本作がこれまでの9.11を題材にした作品群と異なるのは、テロに至る過程をFBIとCIAの確執に重点を置いて描いている点だ。さらに、クリントン政権からブッシュ政権の間に実施された失策や、調査委員会で嘘をつく権力者にフォーカスするなど、米国側の暗部を掘り下げて真実に迫ろうとするアプローチが新しく、評価を高めている。
実在のFBI捜査官ジョン・オニールを演じるのは、米テレビ界最高の栄誉とされるエミー賞を『ニュースルーム』などで2度受賞した名優ジェフ・ダニエルズ。フランスの映画賞セザール賞で主演男優賞を受賞したフランス人俳優タハール・ラヒムら、賞レースの常連ともいえる演技派のキャストが脇を固め、リアリティーを生み出している。
チェルノブイリ原発事故の実録ドラマも
米国テレビ業界では近年、実際の事件を題材にした実録ドラマが存在感を増している。
代表的なシリーズが16年からFXで全米放送が始まった『アメリカン・クライム・ストーリー』だ。シーズン1では元フットボール選手で俳優のスター、O・J・シンプソンの殺人容疑事件、シーズン2では世界的デザイナー、ジャンニ・ヴェルサーチの暗殺事件を描き、それぞれエミー賞やゴールデン・グローブ賞を受賞している。日本でも今夏DVDがリリースされた。

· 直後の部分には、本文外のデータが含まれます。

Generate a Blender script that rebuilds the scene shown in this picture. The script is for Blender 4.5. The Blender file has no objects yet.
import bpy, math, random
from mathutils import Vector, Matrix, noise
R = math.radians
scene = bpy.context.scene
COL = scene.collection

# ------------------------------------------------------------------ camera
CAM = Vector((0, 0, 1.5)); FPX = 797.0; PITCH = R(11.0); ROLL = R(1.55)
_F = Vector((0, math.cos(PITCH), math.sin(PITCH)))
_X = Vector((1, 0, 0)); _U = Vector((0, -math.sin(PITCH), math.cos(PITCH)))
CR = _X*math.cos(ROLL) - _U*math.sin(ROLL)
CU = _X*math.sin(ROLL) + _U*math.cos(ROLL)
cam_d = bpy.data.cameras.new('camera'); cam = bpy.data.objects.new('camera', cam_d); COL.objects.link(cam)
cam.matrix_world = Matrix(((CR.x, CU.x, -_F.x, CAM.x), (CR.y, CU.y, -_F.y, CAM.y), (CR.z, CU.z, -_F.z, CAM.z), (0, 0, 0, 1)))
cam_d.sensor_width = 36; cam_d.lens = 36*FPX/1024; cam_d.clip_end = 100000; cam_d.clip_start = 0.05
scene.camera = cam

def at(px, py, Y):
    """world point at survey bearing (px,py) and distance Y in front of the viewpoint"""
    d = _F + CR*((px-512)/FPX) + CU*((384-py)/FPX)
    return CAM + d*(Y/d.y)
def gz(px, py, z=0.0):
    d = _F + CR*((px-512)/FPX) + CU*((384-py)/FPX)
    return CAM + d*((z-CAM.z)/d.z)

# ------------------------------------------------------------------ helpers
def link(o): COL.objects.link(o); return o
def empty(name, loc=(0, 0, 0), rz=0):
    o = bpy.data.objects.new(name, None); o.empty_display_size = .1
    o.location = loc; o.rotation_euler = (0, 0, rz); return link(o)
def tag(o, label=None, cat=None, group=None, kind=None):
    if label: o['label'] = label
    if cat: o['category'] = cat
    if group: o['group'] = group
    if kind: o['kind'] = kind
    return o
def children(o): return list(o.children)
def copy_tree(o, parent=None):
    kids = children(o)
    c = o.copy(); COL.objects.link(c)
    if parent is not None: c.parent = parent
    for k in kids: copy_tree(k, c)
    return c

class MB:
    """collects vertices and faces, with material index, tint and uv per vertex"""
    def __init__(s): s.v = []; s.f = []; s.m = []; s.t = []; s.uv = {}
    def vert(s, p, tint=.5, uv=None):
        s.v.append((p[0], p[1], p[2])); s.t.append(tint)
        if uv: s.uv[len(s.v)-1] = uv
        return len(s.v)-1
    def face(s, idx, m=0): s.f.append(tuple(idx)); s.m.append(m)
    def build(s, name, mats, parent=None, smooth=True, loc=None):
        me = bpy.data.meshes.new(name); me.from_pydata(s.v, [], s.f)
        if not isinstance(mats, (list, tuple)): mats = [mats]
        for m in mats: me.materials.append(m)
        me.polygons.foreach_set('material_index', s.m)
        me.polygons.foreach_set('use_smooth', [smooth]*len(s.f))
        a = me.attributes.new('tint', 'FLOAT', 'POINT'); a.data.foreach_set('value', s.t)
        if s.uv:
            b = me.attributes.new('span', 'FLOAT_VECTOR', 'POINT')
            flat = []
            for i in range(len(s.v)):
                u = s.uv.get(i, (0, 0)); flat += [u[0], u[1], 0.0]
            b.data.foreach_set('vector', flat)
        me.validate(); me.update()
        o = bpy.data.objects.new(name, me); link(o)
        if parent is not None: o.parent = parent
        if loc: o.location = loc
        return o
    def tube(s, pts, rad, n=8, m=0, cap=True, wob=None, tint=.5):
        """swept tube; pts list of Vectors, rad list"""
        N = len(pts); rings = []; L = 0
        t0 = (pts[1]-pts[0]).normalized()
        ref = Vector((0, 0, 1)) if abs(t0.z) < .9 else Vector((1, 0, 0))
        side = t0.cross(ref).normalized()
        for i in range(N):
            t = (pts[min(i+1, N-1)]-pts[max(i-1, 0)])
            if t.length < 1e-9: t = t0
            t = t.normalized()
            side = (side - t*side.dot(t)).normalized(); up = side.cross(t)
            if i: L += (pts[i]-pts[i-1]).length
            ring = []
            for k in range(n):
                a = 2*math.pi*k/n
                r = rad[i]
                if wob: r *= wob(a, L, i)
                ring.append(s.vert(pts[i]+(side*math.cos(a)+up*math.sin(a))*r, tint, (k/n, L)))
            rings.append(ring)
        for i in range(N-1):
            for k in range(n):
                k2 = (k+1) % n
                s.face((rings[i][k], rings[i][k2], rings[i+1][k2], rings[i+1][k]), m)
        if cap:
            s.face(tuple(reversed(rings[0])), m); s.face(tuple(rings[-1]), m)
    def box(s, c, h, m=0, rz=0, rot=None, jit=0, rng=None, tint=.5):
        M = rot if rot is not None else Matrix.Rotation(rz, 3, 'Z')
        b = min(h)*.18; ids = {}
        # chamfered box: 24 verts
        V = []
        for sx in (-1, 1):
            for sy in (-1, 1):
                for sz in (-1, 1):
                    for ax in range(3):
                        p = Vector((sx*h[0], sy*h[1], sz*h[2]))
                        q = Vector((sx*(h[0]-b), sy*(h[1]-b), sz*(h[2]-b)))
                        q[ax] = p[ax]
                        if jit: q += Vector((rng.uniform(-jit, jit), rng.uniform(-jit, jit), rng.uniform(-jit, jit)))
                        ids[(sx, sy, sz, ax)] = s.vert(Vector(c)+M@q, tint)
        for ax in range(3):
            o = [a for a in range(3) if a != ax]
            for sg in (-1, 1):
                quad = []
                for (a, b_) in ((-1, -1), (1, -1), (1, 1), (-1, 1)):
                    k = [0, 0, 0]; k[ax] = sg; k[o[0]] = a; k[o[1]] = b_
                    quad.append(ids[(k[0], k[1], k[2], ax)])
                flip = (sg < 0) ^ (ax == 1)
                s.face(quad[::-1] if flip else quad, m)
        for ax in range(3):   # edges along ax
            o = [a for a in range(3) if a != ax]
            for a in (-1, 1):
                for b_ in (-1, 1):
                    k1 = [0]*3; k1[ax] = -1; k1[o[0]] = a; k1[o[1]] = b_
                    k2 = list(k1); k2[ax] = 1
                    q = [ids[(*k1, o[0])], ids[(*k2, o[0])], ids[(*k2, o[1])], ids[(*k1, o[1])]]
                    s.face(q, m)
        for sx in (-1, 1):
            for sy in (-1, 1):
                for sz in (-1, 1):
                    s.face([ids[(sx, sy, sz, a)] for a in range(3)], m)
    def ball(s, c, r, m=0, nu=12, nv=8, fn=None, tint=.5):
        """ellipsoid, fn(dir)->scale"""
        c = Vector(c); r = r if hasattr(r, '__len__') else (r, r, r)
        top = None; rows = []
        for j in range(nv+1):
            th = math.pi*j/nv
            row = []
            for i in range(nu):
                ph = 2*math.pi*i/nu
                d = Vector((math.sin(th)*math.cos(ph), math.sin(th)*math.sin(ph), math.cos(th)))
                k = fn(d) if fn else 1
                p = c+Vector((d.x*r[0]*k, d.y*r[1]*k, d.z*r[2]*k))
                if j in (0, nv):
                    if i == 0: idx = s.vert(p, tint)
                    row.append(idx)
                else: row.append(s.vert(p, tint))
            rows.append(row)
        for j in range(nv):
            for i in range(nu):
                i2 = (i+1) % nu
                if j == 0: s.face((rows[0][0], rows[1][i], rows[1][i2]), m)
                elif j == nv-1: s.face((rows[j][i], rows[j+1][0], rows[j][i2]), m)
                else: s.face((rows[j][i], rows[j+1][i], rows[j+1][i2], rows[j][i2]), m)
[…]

それに続く大型実録ドラマのリリースとなった『倒壊する巨塔 -アルカイダと「9.11」への道』は、新作でトップ10入りとランキングも好発進となった。世界的に広く知られた事件が題材であることに加え、TSUTAYAマーケティングカンパニー UX・MD部 映像レンタルの後藤信之氏によると、1巻目のレンタル無料キャンペーンも功を奏したという。「キャンペーン未実施の想定対比で200%の実績です。関心が大きなテーマだけに、1巻目を見て、そのまま続けて全シリーズを見られる方が多いですね。男女比は7対3。50~60代がメインで、30代よりも70代のほうが多いのが特徴。高い年齢層に支えられています」(後藤氏)
9月からは、86年に起こったチェルノブイリ原子力発電所の爆発事故を描く『チェルノブイリ』の日本初放送がスターチャンネルで始まり、話題を呼んでいる。今後DVDがリリースされれば、こちらも注目を集めそうだ。
アメコミや犯罪ドラマが主流の海外ドラマ市場だが、大人のファンを引きつけて実録ドラマの人気もじわじわと広がっている。